The Solar System at Large

Major advances have been made recently in our ability to study the planets with near-Earth observatories. The successful launch and deployment of JWST will open up a high-resolution study of the planets in the infrared, as the first images of Neptune and Jupiter (released this summer) demonstrate. HST continues to study the planets with its unique capabilities. Earth-bound observatories can now challenge these. The Very Large Telescope in Chile rivals JWST in resolving power and has started observing the solar system.

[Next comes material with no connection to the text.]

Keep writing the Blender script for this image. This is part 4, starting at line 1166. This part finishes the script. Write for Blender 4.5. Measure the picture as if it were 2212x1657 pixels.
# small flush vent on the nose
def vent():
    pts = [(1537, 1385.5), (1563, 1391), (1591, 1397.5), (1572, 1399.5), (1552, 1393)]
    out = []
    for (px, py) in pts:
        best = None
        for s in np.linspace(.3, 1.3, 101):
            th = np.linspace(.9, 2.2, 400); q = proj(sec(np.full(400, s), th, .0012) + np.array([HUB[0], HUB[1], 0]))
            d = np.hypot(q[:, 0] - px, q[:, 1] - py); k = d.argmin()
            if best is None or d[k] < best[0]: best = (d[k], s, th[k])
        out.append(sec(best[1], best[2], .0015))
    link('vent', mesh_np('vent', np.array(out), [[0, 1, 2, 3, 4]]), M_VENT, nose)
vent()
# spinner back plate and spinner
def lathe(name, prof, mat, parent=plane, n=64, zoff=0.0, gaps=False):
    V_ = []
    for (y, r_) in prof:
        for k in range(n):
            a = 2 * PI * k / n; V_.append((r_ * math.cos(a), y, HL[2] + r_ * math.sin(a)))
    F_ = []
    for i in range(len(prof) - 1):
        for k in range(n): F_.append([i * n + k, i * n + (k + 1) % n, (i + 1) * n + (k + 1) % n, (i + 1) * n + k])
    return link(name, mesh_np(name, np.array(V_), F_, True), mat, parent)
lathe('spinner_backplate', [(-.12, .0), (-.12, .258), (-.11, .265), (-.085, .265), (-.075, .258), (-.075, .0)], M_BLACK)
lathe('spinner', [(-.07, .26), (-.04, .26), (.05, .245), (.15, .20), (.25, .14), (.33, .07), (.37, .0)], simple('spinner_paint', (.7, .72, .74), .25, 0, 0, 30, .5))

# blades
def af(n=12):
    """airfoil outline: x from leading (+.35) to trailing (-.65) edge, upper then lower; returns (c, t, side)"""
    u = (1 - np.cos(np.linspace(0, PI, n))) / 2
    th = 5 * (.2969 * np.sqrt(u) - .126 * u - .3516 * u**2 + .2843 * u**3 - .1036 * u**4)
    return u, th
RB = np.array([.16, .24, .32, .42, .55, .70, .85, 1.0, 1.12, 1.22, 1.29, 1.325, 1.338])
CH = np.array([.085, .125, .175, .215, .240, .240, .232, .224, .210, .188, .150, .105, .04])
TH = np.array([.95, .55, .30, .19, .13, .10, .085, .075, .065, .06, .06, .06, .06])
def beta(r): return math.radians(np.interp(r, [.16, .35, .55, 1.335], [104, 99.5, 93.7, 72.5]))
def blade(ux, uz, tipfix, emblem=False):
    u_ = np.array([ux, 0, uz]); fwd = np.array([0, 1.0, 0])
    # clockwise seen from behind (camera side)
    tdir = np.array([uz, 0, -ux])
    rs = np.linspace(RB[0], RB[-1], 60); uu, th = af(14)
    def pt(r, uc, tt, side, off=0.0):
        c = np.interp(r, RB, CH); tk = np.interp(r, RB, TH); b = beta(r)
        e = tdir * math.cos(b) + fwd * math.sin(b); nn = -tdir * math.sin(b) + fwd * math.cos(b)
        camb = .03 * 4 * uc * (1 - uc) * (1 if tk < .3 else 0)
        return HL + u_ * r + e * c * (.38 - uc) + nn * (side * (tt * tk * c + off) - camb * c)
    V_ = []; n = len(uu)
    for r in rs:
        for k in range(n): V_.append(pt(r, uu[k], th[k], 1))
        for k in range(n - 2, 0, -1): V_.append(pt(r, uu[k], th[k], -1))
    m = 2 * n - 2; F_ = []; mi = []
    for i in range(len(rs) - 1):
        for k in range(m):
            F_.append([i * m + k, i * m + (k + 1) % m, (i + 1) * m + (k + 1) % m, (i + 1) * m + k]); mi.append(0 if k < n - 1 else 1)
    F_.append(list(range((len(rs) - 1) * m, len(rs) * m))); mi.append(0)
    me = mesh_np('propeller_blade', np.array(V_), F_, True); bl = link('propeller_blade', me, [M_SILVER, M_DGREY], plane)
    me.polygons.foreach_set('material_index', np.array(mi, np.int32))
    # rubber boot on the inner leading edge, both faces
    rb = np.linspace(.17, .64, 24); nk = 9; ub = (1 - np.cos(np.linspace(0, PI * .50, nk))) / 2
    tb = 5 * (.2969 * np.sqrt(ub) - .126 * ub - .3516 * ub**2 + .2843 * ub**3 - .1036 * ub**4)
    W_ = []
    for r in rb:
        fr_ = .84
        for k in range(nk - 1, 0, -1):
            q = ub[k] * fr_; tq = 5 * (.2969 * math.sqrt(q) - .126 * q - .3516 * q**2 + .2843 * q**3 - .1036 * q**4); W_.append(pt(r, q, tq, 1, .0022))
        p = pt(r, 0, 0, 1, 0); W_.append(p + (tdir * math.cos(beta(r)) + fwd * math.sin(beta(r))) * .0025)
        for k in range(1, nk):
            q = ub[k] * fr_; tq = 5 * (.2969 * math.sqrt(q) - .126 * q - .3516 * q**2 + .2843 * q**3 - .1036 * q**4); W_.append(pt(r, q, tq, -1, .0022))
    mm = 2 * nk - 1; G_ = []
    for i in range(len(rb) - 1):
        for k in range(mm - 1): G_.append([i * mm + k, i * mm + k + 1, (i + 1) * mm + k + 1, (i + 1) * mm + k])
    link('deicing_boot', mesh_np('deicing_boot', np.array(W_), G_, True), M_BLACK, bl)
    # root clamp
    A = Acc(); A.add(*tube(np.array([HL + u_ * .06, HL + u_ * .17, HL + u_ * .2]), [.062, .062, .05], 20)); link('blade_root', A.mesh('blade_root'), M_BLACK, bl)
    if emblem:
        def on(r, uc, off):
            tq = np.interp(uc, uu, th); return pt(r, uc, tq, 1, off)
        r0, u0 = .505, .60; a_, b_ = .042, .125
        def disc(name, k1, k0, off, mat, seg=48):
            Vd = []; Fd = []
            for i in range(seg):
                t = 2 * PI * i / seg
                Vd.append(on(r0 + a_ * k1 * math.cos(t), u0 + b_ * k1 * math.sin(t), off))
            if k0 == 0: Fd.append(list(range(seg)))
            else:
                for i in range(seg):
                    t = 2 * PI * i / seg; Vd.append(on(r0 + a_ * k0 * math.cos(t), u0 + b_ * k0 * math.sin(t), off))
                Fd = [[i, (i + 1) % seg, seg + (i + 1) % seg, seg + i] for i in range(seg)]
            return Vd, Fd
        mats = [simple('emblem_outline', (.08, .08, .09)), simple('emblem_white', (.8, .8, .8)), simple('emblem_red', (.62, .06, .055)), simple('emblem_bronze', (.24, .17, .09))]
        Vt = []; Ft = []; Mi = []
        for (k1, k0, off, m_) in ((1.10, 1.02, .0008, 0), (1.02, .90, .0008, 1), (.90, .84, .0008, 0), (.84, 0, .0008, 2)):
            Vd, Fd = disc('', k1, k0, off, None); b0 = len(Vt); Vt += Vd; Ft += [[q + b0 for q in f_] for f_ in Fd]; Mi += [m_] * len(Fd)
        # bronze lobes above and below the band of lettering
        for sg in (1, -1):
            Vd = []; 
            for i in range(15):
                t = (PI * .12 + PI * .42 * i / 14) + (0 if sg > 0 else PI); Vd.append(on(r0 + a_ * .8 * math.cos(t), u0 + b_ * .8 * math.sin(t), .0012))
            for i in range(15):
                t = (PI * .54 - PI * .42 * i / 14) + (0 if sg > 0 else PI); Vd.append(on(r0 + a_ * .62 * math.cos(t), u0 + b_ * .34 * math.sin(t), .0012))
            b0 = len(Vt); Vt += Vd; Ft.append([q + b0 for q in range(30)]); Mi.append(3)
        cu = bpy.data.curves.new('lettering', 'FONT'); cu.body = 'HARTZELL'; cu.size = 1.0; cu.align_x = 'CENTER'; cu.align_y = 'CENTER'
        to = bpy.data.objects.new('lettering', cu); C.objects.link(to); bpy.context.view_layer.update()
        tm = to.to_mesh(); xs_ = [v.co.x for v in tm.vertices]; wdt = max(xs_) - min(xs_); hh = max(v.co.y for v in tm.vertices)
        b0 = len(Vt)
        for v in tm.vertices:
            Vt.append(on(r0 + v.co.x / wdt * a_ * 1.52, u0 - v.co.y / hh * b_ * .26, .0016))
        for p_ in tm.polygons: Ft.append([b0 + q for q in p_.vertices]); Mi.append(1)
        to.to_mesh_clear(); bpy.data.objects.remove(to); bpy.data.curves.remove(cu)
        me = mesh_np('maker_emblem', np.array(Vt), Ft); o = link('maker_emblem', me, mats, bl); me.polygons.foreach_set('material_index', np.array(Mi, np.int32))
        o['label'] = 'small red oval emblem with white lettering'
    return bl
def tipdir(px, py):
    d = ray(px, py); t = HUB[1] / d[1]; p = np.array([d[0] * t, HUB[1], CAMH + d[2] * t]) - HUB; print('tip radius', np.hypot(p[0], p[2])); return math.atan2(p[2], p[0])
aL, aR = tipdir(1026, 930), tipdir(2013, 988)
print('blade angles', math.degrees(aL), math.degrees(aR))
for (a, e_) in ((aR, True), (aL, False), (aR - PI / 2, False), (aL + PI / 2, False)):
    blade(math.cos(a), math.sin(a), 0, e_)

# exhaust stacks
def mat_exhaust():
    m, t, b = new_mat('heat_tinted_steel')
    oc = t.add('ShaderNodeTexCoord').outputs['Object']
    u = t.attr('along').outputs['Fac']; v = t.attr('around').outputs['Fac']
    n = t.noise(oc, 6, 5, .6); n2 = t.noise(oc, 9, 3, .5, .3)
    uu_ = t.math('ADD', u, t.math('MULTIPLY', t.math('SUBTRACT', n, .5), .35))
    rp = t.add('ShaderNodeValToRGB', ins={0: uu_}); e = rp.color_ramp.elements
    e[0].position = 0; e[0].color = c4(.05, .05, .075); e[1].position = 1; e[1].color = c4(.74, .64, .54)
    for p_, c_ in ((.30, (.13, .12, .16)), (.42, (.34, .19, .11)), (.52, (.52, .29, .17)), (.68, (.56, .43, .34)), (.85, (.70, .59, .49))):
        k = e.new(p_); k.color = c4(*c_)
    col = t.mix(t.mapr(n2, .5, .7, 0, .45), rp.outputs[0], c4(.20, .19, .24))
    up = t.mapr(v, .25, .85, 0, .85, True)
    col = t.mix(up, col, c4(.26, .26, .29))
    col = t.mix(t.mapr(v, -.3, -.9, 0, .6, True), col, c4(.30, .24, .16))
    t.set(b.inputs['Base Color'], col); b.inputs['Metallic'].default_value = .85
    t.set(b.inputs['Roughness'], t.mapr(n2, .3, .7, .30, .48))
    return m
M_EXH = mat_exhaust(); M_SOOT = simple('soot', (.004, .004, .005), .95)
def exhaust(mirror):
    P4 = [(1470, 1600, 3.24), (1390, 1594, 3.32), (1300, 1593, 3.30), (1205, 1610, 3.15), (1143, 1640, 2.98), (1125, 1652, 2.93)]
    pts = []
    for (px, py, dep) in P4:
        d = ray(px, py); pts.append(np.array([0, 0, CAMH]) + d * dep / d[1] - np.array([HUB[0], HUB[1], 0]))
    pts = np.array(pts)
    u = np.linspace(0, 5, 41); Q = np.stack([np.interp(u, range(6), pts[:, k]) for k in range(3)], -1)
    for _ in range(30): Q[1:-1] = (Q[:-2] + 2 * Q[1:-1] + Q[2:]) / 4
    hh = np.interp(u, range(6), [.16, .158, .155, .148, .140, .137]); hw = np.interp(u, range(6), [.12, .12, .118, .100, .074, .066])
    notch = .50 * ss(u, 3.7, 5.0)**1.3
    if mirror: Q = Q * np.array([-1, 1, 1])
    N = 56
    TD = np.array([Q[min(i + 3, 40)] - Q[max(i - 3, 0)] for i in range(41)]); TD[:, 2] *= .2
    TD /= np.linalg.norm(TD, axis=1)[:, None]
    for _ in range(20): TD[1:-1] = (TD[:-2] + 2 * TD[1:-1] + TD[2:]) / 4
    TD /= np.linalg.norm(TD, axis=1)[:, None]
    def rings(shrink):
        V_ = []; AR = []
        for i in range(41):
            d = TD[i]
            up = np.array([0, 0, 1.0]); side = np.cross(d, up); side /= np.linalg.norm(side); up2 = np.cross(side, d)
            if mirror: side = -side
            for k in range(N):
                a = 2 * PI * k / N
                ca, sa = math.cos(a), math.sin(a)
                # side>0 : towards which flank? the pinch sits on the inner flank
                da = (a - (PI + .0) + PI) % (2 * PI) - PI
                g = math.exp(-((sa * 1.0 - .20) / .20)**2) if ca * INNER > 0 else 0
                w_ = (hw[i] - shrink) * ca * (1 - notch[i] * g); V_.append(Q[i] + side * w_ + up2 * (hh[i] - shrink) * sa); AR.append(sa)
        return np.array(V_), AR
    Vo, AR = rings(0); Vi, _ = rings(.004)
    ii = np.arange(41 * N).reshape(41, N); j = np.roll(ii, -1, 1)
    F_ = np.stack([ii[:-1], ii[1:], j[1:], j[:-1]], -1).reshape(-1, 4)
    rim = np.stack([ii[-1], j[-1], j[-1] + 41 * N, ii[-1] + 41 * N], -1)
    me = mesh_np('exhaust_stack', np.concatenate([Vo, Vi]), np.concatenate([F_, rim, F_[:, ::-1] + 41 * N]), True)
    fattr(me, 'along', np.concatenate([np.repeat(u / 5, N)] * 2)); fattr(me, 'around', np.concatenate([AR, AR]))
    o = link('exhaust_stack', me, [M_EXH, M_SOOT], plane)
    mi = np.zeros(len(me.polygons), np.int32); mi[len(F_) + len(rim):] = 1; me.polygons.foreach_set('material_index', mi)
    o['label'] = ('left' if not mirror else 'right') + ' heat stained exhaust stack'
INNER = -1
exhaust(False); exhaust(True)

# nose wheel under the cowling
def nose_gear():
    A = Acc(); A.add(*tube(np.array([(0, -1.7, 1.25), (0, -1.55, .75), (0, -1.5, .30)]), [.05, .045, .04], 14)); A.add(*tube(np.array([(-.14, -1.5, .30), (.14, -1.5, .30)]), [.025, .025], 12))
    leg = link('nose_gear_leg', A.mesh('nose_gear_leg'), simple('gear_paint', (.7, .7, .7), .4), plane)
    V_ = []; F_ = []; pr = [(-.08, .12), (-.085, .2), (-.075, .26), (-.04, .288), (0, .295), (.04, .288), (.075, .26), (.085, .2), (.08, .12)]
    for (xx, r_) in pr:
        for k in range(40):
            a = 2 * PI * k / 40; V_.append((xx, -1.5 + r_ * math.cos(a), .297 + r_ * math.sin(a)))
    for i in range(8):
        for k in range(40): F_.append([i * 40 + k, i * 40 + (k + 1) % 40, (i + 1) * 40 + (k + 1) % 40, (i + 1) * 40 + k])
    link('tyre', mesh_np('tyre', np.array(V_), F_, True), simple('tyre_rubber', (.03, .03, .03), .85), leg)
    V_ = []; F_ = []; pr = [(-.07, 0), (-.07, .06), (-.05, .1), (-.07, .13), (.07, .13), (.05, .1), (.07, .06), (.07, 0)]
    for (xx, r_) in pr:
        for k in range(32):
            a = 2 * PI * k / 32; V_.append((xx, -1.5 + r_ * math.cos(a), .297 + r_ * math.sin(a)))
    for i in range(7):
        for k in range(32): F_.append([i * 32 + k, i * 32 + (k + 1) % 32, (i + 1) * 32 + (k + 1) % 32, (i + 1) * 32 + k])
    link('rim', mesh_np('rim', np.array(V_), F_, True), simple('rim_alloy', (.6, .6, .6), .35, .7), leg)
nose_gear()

Many other observatories also routinely monitor the solar system, but telescope time for these objects is severely limited, and amateur astronomers continue to make highly valuable contributions by monitoring the planets, supporting missions such as Juno or our Mars fleet by observing transient events such as dust storms or impacts into Jupiter’s cloud tops. These efforts will be the subject of an article in a future issue.

James Webb Space Telescope view of Neptune

In this Webb image, Neptune resembles a pearl with rings that look like ethereal concentric ovals around it. There are two thinner, crisper rings and two broader, fainter rings. A few extremely bright patches on the lower half of Neptune represent methane ice clouds. Six tiny white dots, which are six of Neptune’s 14 moons, are scattered among the rings. The background of the image is black. Credit: NASA/ESA/CSA/STScI.


Ganymede and Europa imaged by ESO's Very Large Telescope

This European Southern Observatory (ESO) image shows two of Jupiter’s moons, the icy Ganymede and Europa, which have been imaged in the infrared using the SPHERE instrument on ESO’s Very Large Telescope. While Europa is quite similar in size to our own Moon, Ganymede is the largest moon in the whole solar system — it’s even bigger than the planet Mercury! Credit: ESO/King and Fletcher. Jupiter background image: NASA/ESA/A. Simon/M. H. Wong/OPAL team.